Deceased Friars
Cormac Dungan, OFM

1914 – 2001
Fr. Cormac Dungan, OFM, was born on March 27, 1914 in Brighton, Mass. After graduating from Boston Latin School in 1932, he attended St. Joseph Seraphic Seminary for two years. He was received into the Order in 1934 at the novitiate at St. Bonaventure Friary, Paterosn, N.J., where he professed temporary vows one year later. Fr. Cormac made his solemn profession in 1938 and was ordained in 1941.
His first priestly assignment was to the retreat ministry at St. Francis Friary in Brookline, Mass., where he served for three years. He then studied Chinese at the Yale University Institute of Oriental Languages with Fr. Francis Frawley, OFM, and Fr. Jerome Donnelly, OFM. The trio then joined Fr. Seraphin Priestley, OFM, and sailed from New York to Asia in 1946.

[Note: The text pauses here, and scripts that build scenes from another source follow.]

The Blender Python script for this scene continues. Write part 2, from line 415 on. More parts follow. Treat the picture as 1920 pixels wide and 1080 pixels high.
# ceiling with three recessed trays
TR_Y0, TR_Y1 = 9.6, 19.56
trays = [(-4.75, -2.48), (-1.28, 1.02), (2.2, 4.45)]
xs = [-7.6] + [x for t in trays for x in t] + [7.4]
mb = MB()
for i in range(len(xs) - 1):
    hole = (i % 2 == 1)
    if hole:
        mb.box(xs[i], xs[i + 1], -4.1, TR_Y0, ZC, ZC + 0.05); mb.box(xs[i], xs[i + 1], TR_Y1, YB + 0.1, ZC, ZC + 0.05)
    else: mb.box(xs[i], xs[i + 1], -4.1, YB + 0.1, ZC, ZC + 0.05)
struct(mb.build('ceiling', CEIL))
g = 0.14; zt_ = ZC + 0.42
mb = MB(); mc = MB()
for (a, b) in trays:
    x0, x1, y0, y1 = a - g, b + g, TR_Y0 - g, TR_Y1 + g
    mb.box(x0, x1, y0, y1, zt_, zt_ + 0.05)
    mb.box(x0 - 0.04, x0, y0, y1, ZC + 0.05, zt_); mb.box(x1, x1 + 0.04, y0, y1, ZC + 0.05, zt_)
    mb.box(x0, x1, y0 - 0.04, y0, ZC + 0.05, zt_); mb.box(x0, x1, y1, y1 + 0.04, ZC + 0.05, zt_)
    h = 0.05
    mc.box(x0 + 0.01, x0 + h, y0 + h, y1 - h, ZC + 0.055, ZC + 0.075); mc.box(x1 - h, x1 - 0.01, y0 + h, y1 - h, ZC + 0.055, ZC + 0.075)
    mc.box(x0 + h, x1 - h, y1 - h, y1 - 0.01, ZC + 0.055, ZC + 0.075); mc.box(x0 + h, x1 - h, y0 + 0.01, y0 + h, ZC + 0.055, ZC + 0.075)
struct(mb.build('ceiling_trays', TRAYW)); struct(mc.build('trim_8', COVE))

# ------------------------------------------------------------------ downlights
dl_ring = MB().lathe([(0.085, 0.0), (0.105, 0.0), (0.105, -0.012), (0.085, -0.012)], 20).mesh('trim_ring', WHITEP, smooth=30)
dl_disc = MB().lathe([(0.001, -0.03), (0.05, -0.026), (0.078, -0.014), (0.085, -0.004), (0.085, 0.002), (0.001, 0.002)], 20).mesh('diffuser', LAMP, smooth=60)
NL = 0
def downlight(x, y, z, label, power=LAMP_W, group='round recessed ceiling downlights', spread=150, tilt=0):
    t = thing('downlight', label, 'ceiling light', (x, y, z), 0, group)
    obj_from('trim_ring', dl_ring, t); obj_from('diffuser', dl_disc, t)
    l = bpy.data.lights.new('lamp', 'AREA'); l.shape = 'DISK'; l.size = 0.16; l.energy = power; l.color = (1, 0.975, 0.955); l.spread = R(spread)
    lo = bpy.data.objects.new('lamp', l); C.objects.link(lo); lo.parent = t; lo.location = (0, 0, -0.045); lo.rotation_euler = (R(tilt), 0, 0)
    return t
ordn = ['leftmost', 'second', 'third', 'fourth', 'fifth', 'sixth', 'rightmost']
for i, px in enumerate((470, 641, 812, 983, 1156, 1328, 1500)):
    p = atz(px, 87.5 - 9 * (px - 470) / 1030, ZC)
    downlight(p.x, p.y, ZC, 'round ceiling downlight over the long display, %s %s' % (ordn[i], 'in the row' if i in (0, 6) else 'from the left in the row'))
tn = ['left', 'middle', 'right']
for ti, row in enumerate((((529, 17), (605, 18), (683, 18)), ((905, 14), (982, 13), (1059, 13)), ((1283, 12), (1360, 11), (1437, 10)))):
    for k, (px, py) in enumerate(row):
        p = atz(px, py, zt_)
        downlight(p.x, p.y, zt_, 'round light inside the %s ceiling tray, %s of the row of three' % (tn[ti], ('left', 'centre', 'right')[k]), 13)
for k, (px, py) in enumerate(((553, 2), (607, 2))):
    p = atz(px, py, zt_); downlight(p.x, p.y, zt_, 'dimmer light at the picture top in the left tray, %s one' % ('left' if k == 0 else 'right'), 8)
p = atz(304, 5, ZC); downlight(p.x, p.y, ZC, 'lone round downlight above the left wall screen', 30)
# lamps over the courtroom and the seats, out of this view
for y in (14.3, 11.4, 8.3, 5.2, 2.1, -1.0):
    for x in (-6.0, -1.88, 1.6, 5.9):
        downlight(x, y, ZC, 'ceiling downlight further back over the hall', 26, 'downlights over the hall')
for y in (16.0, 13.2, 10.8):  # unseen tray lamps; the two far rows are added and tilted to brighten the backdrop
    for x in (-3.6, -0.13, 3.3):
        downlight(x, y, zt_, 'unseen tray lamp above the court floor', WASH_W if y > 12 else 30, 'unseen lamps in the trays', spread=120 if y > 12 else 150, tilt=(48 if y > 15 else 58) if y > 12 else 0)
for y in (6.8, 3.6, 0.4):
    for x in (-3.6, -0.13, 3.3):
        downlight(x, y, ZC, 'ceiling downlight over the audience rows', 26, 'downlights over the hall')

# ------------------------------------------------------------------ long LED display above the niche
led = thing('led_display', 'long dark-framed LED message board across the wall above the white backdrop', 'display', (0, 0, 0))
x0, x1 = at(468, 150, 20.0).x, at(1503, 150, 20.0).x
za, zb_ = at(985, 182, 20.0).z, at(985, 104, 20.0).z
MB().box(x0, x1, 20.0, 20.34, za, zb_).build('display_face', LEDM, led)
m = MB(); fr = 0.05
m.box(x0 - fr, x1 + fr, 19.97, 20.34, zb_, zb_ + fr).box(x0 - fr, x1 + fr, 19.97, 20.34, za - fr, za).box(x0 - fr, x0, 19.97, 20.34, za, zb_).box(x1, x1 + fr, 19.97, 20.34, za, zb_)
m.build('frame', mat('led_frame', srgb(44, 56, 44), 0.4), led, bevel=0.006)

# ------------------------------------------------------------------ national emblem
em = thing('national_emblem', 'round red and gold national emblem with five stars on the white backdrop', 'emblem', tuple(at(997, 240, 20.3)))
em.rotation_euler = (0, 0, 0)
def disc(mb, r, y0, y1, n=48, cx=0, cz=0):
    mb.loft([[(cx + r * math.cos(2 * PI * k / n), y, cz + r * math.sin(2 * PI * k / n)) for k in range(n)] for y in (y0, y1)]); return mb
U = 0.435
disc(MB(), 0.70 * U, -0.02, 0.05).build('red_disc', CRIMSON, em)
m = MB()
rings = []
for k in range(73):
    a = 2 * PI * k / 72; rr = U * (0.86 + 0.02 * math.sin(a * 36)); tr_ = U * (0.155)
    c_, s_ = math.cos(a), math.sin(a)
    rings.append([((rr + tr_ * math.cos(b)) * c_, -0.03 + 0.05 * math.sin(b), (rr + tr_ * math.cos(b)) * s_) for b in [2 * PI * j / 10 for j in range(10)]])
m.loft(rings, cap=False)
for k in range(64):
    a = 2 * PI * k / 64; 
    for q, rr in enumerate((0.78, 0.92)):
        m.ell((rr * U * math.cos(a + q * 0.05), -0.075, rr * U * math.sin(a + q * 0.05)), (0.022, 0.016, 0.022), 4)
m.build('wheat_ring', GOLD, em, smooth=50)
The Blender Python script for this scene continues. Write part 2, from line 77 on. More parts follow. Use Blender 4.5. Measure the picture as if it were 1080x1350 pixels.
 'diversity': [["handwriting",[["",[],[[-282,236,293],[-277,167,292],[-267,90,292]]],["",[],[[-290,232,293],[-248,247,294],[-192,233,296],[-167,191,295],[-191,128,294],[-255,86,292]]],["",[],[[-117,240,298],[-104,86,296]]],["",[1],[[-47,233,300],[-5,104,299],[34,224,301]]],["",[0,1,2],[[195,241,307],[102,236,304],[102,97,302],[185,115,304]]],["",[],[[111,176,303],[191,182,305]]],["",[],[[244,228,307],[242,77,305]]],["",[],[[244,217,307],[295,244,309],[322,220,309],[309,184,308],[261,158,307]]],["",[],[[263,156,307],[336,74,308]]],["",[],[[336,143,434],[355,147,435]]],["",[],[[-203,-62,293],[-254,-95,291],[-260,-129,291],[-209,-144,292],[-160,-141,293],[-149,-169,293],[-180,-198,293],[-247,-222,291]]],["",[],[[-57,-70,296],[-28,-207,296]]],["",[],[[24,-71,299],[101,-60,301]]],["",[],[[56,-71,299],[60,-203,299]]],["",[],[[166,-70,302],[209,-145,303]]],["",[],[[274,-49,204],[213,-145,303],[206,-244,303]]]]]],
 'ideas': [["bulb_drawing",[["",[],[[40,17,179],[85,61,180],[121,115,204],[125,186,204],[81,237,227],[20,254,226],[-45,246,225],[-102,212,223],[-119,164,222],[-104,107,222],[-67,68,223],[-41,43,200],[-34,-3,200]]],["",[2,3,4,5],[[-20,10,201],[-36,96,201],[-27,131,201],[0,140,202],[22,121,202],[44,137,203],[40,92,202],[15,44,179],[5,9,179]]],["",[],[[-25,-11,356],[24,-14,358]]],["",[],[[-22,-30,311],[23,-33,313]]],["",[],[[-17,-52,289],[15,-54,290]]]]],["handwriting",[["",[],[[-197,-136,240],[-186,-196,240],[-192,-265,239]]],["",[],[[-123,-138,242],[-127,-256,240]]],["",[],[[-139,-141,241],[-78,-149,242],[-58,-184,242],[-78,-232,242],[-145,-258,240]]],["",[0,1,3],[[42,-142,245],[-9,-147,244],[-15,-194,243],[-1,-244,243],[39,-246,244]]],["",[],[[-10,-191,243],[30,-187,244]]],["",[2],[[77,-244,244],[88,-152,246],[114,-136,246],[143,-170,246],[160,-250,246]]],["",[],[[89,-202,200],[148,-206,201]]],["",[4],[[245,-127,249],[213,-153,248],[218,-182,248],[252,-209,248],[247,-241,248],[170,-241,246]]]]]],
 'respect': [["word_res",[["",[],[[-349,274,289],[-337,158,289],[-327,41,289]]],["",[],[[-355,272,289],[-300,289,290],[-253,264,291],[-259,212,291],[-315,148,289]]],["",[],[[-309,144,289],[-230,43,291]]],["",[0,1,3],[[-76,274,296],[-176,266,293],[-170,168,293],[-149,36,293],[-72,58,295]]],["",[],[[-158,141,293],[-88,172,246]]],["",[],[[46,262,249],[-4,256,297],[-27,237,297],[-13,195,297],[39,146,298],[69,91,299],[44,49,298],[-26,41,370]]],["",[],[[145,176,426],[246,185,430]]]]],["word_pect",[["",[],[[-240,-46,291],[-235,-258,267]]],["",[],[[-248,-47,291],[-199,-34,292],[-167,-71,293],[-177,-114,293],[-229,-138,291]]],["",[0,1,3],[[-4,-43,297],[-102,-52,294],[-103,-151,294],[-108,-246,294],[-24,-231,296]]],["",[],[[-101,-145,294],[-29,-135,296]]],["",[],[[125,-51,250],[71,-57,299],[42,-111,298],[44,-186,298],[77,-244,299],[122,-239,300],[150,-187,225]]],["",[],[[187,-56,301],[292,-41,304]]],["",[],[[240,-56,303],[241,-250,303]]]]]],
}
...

At the Shashi mission in China, Fr. Cormac lived at a Catholic orphanage and served in various mission stations in the area. As the communist armed forces advanced through the area, fleeing parents abandoned their sick children at the orphanage. Its cemetery filled up with little markers Fr. Cormac used to mark the gravesites. The communists accused him of murdering the children, arrested him, and put him in jail. After six months, he was released and expelled from the country.
Between 1951 and 1953, he taught at St. Joseph Seraphic Seminary and served on the staff of St. Anthony Shrine in Boston. He was assigned to the mission in Japan in 1953. Fr. Cormac served briefly as pastor at the Ota Shi mission and then became superior of the Japanese mission.
In 1960, he returned to America and became an associate in the Franciscan Mission Union office in New York City, where he served until 1968. He then returned to Japan for 11 years, serving as local superior and teaching English at the Gumma-ken friary. In 1979, he became an associate at St. Anthony Shrine and ministered there until he retired in 1986 to St. Anthony Residence in Boston.
He died on Nov. 10, 2001 at Presentation Nursing Manor, Brighton, Mass., within the parish where he was born. Fr. Cormac was 99 years old, a professed Franciscan friar for 66 years and a priest for 60.